**Set task:** Look below and pull out each line with the word "picture".

**Dataset section:**
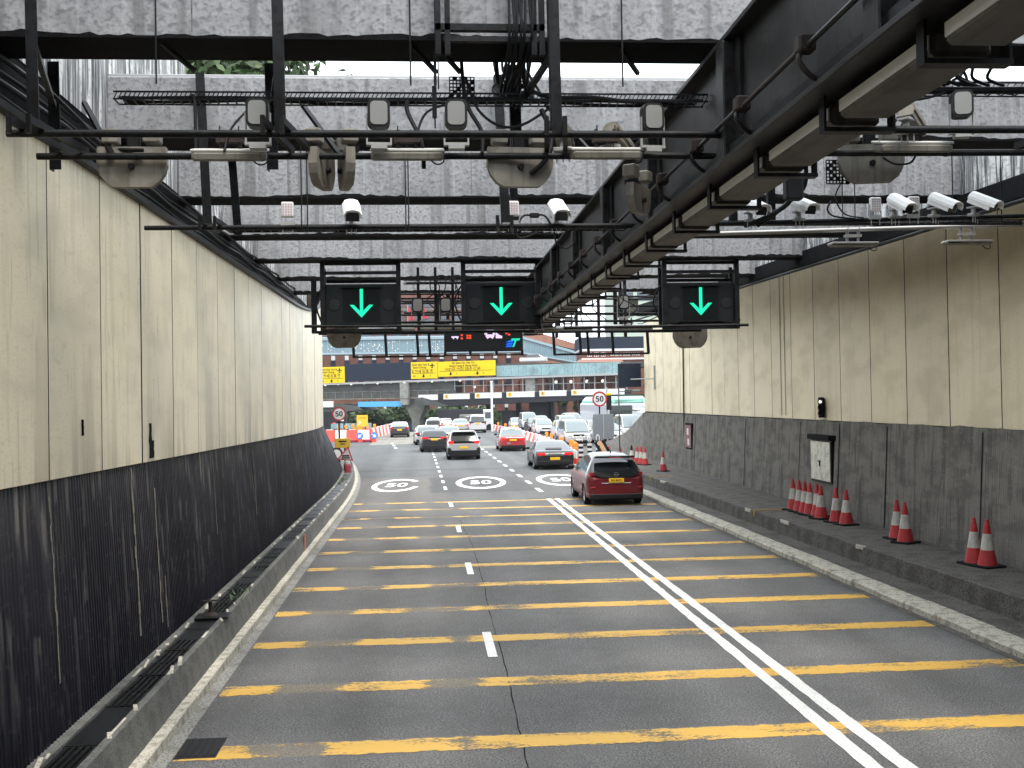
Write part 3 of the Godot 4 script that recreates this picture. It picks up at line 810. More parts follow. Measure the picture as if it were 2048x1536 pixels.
	var ww := thing("wing_wall", "grey concrete wing wall sloping down at the end of the right wall", "wall")
	var tops := [[53.2, 2.55], [56.0, 2.1], [60.0, 1.45], [65.0, 0.95], [71.0, 0.5]]
	for i in tops.size() - 1:
		var a: float = tops[i][0]; var b: float = tops[i + 1][0]
		var xa := right_x(53.2) + (a - 53.2) * 0.06; var xb := right_x(53.2) + (b - 53.2) * 0.06
		mb.quad(V(xb, 0.0, -b), V(xa, 0.0, -a), V(xa + 0.1, tops[i][1], -a), V(xb + 0.1, tops[i + 1][1], -b), Vector2(b / 6, 1), Vector2(a / 6, 1), Vector2(a / 6, 0), Vector2(b / 6, 0))
		mb.quad(V(xb + 0.1, tops[i + 1][1], -b), V(xa + 0.1, tops[i][1], -a), V(xa + 0.45, tops[i][1], -a), V(xb + 0.45, tops[i + 1][1], -b))
		mb.quad(V(xa + 0.45, 0.0, -a), V(xb + 0.45, 0.0, -b), V(xb + 0.45, tops[i + 1][1], -b), V(xa + 0.45, tops[i][1], -a))
	part(ww, "face", mb, M.soot_right)
	# cream panels
	var uw := thing("right_upper_wall", "beige panel wall on the right above the grey ribbed wall", "wall")
	mb = MB.new(); mb.quad(V(right_x(53) + 0.2, 2.3, -53.1), V(right_x(16) + 0.2, 2.3, -16), V(right_x(16) + 0.2, 7.0, -16), V(right_x(53) + 0.2, 7.0, -53.1))
	mb.quad(V(right_x(16) + 0.2, 2.3, -16), V(right_x(-4) + 0.2, 2.3, 4), V(right_x(-4) + 0.2, 7.0, 4), V(right_x(16) + 0.2, 7.0, -16))
	mb.quad(V(right_x(53) + 0.16, 2.3, -53.14), V(right_x(53) + 0.16, 7.0, -53.14), V(right_x(53) + 0.7, 7.0, -53.14), V(right_x(53) + 0.7, 2.3, -53.14))
	part(uw, "backing", mb, M.dirty_concrete)
	var edges := []
	d = 7.6
	while d < 53.0:
		edges.append(d); d += 1.92
	edges.append(53.1)
	for i in edges.size() - 1:
		var a: float = edges[i] + 0.015; var b: float = edges[i + 1] - 0.015; var bow := rng.randf_range(-0.004, 0.004)
		var xa := right_x(a) + 0.15 + bow; var xb := right_x(b) + 0.15 + bow
		var y0 := 2.62; var y1 := 6.9; var u0 := i * 0.223
		mb = MB.new(); var tone := rng.randf_range(0.9, 1.03); mb.col = Color(tone, tone, tone * rng.randf_range(0.97, 1.01))
		for q in 6:
			var ya := lerpf(y0, y1, q / 6.0); var yb := lerpf(y0, y1, (q + 1) / 6.0)
			mb.quad(V(xb, ya, -b), V(xa, ya, -a), V(xa, yb, -a), V(xb, yb, -b), Vector2(u0 + 0.21, 1 - q / 6.0), Vector2(u0, 1 - q / 6.0), Vector2(u0, 1 - (q + 1) / 6.0), Vector2(u0 + 0.21, 1 - (q + 1) / 6.0))
		part(uw, "panel", mb, M.cream_right)
		mb = MB.new(); mb.quad(V(xa, y0, -a), V(xa + 0.04, y0, -a), V(xa + 0.04, y1, -a), V(xa, y1, -a)); mb.quad(V(xb + 0.04, y0, -b), V(xb, y0, -b), V(xb, y1, -b), V(xb + 0.04, y1, -b))
		part(uw, "joint", mb, M.soot_black)
	# vertical trunking strips on the panels
	for s in [29.3, 29.7]:
		mb = MB.new(); mb.bx(right_x(s) + 0.125, right_x(s) + 0.15, 2.7, 6.8, -s - 0.02, -s + 0.02, 0.006); part(uw, "trunking", mb, mat("trunking", lin(0.5, 0.46, 0.38), 0.6))
	mb = MB.new(); mb.rod(V(right_x(43.2) + 0.09, 0.6, -43.2), V(right_x(43.2) + 0.12, 6.8, -43.2), 0.03, 6); part(uw, "conduit", mb, M.cable)
	# overhanging ledge along the top and the pale concrete above it
	var le := thing("right_overhang", "dark overhanging ledge along the top of the right beige wall", "ledge")
	mb = MB.new(); d = -4.0
	var oy := func(q: float) -> float: return 5.42 + 0.0175 * q + (0.0 if q < 27.0 else 0.012 * (q - 27.0))
	while d < 40.0:
		var e := d + 2.0; var y0: float = oy.call(d); var y1: float = oy.call(e)
		mb.quad(V(7.45, y1, -e), V(7.45, y0, -d), V(7.45, y0 + 0.28, -d), V(7.45, y1 + 0.28, -e))
		mb.quad(V(7.72, y1 + 0.01, -e), V(7.72, y0 + 0.01, -d), V(7.45, y0, -d), V(7.45, y1, -e))
		mb.quad(V(7.72, y0 + 0.01, -d), V(7.72, y1 + 0.01, -e), V(7.72, y1 + 0.28, -e), V(7.72, y0 + 0.28, -d))
		mb.quad(V(right_x(e) + 0.3, 6.88, -e), V(right_x(d) + 0.3, 6.88, -d), V(7.9, 6.88, -d), V(7.9, 6.88, -e))
		mb.quad(V(7.9, 7.08, -e), V(7.9, 7.08, -d), V(right_x(d) + 0.3, 7.08, -d), V(right_x(e) + 0.3, 7.08, -e))
		d += 2.0
	mb.quad(V(7.45, oy.call(40.0), -40), V(7.45, oy.call(40.0) + 0.28, -40), V(11, oy.call(40.0) + 0.28, -40), V(11, oy.call(40.0), -40))
	part(le, "edge_beam", mb, M.soot_black)
	mb = MB.new(); mb.rod(V(7.4, 5.5, -8), V(7.4, 5.98, -38), 0.03, 6); part(le, "cable", mb, M.cable)
	var up := thing("right_trough_wall", "mottled pale concrete upper wall on the right under the beam ends", "wall")
	mb = MB.new(); d = -4.0
	while d < 34.0:
		var e := d + 2.0
		mb.quad(V(7.5, oy.call(e) + 0.28, -e), V(7.5, oy.call(d) + 0.28, -d), V(7.5, 6.62, -d), V(7.5, 6.62, -e), Vector2(e / 5, 1), Vector2(d / 5, 1), Vector2(d / 5, 0.5), Vector2(e / 5, 0.5))
		mb.quad(V(7.5, 6.62, -e), V(7.5, 6.62, -d), V(8.2, 6.62, -d), V(8.2, 6.62, -e))
		d += 2.0
	part(up, "face", mb, M.streaked)
	mb = MB.new()
	var eg := []; d = -6.0
	while d < 55.0:
		eg.append(PackedVector3Array([V(right_x(d) + 0.72, 6.6 if d < 50.0 else 4.0, -d), V(right_x(d) + 10.0, 6.4, -d), V(70, 7.0, -d)])); d += 5.0
	mb.sheet(eg, true); struct_("embankment", mb, M.earth)

func overhead_structure() -> void:
	# concrete cross beams with their sooty soffits
	var ds := [2.0, 5.15, 8.34, 11.5, 14.77, 18.07, 21.1, 24.2, 27.3]
	var who := ["", "", "nearest", "second", "third", "fourth", "fifth", "sixth", "farthest"]
	for i in ds.size():
		var b := thing("cross_beam", ("pale mottled concrete cross beam overhead, %s in the picture" % who[i]) if who[i] else "pale concrete cross beam overhead above the camera, out of the picture", "beam", V(0, 0, -ds[i]), 0, "concrete cross beams over the trough")
		var mb := MB.new()
		var x0 := wall_x(ds[i]) - 0.05; var x1 := 7.52; var y0 := 5.955; var y1 := 6.61; var t := 0.53
		var n := 30; var tone := 1.0
		for k in n:
			tone = clampf(tone + rng.randf_range(-0.09, 0.09), 0.8, 1.1); mb.col = Color(tone, tone, tone * 1.005)
			var a := lerpf(x0, x1, k / float(n)); var c := lerpf(x0, x1, (k + 1) / float(n))
			var u := a / 4.0 + i * 0.37; var u2 := c / 4.0 + i * 0.37
			mb.quad(V(a, y0 + 0.02, 0), V(c, y0 + 0.02, 0), V(c, y1 - 0.02, 0), V(a, y1 - 0.02, 0), Vector2(u, 0.2 * i), Vector2(u2, 0.2 * i), Vector2(u2, 0.2 * i - 0.17), Vector2(u, 0.2 * i - 0.17))
			mb.quad(V(a, y1 - 0.02, 0), V(c, y1 - 0.02, 0), V(c, y1, -0.03), V(a, y1, -0.03), Vector2(u, 0), Vector2(u2, 0), Vector2(u2, 0.02), Vector2(u, 0.02))
			mb.quad(V(a, y1, -0.03), V(c, y1, -0.03), V(c, y1, -t), V(a, y1, -t), Vector2(u, 0), Vector2(u2, 0), Vector2(u2, 0.15), Vector2(u, 0.15))
			mb.quad(V(c, y0, -t), V(a, y0, -t), V(a, y1, -t), V(c, y1, -t), Vector2(u2, 0.2 * i), Vector2(u, 0.2 * i), Vector2(u, 0.2 * i - 0.17), Vector2(u2, 0.2 * i - 0.17))
		part(b, "body", mb, M.beam_concrete)
		mb = MB.new()
		mb.quad(V(x0, y0, -t), V(x1, y0, -t), V(x1, y0, -0.03), V(x0, y0, -0.03))
		var xx := x0; var rag0 := 0.03
		while xx < x1:
			var w := minf(0.07, x1 - xx); var rag1 := clampf(0.028 + 0.016 * sin(xx * 2.1 + i) + rng.randf_range(-0.012, 0.02), 0.015, 0.075)
			mb.quad(V(xx, y0, -0.03), V(xx + w, y0, -0.03), V(xx + w, y0, 0.003), V(xx, y0, 0.003)); mb.quad(V(xx, y0, 0.003), V(xx + w, y0, 0.003), V(xx + w, y0 + rag1, 0.003), V(xx, y0 + rag0, 0.003)); xx += w; rag0 = rag1
		part(b, "soffit", mb, M.soot_black)
		mb = MB.new()
		for k in 4:
			var jx := x0 + 1.6 + k * 2.44 + 0.3 * sin(i * 3.0); mb.bx(jx - 0.004, jx + 0.004, y0 + 0.05, y1 - 0.03, -0.01, 0.0015)
		part(b, "pour_joint", mb, M.dirty_concrete)
		if i >= 2:
			mb = MB.new(); mb.bx(x0, x1, y1, y1 + 0.035, -0.12, -0.06, 0.008); part(b, "top_rail", mb, M.galvanised)
	# the steel girder down the middle
	var gd := thing("steel_girder", "dark riveted steel girder running along the middle overhead", "girder")
	var mb := MB.new(); mb.bx(2.31, 2.35, 4.93, 5.80, -26.2, -1.5); part(gd, "web", mb, M.girder_steel)
	mb = MB.new(); mb.bx(2.2, 2.62, 5.80, 5.84, -26.2, -1.5, 0.006); part(gd, "top_flange", mb, M.girder_steel)
	mb = MB.new(); mb.bx(2.16, 2.72, 4.89, 4.93, -26.2, -1.5, 0.006); part(gd, "bottom_flange", mb, M.girder_steel)
	mb = MB.new(); mb.bar(V(2.27, 4.985, -1.5), V(2.27, 4.985, -26.2), 0.09, 0.09); part(gd, "angle_rail", mb, M.steel_dark)
	var d := 2.45
	while d < 26.0:
		mb = MB.new(); mb.bx(2.19, 2.31, 4.93, 5.80, -d - 0.10, -d + 0.10, 0.01); mb.bx(2.28, 2.31, 4.93, 5.80, -d - 0.22, -d + 0.22)
		mb.bx(2.35, 2.6, 4.93, 5.8, -d - 0.05, -d + 0.05); part(gd, "stiffener", mb, M.girder_steel)
		d += 2.72
	# fluorescent fittings slung beneath, each with its bracket and a looped conduit
	var mb_b := MB.new(); mb_b.bx(-0.14, 0.15, -0.12, 0.0, -1.12, 0.0, 0.02)
	var mb_f := MB.new(); mb_f.bx(-0.148, -0.139, -0.085, -0.02, -1.1, -0.02)
	var mb_k := MB.new(); mb_k.bx(-0.2, 0.22, -0.17, -0.145, -0.03, 0.05); mb_k.bx(-0.2, -0.185, -0.17, 0.06, -0.03, 0.05); mb_k.bx(0.2, 0.215, -0.17, 0.06, -0.03, 0.05); mb_k.bx(-0.26, 0.28, 0.03, 0.06, -0.03, 0.06)
	var mb_c := MB.new(); mb_c.tube(soft_path([V(-0.30, 0.30, -1.14), V(-0.30, 0.31, -0.2), V(-0.31, 0.30, 0.0), V(-0.34, 0.22, 0.06), V(-0.26, 0.14, 0.04), V(-0.12, 0.11, 0.0)], 5), 0.016, 6)
	var mb_j := MB.new(); mb_j.bx(-0.35, -0.25, 0.27, 0.37, 0.0, 0.1, 0.012)
	var gb := [mb_b.mesh(), mb_f.mesh(), mb_k.mesh(), mb_c.mesh(), mb_j.mesh()]
	d = 2.32; var idx := 0
	var order := ["first", "second", "third", "fourth", "fifth", "sixth", "seventh", "eighth", "ninth", "tenth", "eleventh", "twelfth", "thirteenth", "fourteenth", "fifteenth", "sixteenth", "seventeenth", "eighteenth", "nineteenth", "twentieth", "twenty first"]
	while d < 25.0:
		var f := thing("tunnel_light", "long grey light fitting under the girder, %s from the near end" % order[mini(idx, 20)], "light", V(2.46, 4.86, -d), 0, "light fittings slung under the girder")
		same(f, "housing", gb[0], M.light_case, T(0, 0, 0)); same(f, "diffuser", gb[1], M.lit_yellow if idx == 16 else M.lamp_top, T(0, 0, 0))
		same(f, "bracket", gb[2], M.steel_dark, T(0, 0, 0)); same(f, "conduit", gb[3], M.rust if idx % 3 == 0 else M.girder_steel, T(0, 0, 0)); same(f, "junction_box", gb[4], M.rust, T(0, 0, 0))
		d += 1.243; idx += 1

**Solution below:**
Write part 3 of the Godot 4 script that recreates this picture. It picks up at line 810. More parts follow. Measure the picture as if it were 2048x1536 pixels.
		var b := thing("cross_beam", ("pale mottled concrete cross beam overhead, %s in the picture" % who[i]) if who[i] else "pale concrete cross beam overhead above the camera, out of the picture", "beam", V(0, 0, -ds[i]), 0, "concrete cross beams over the trough")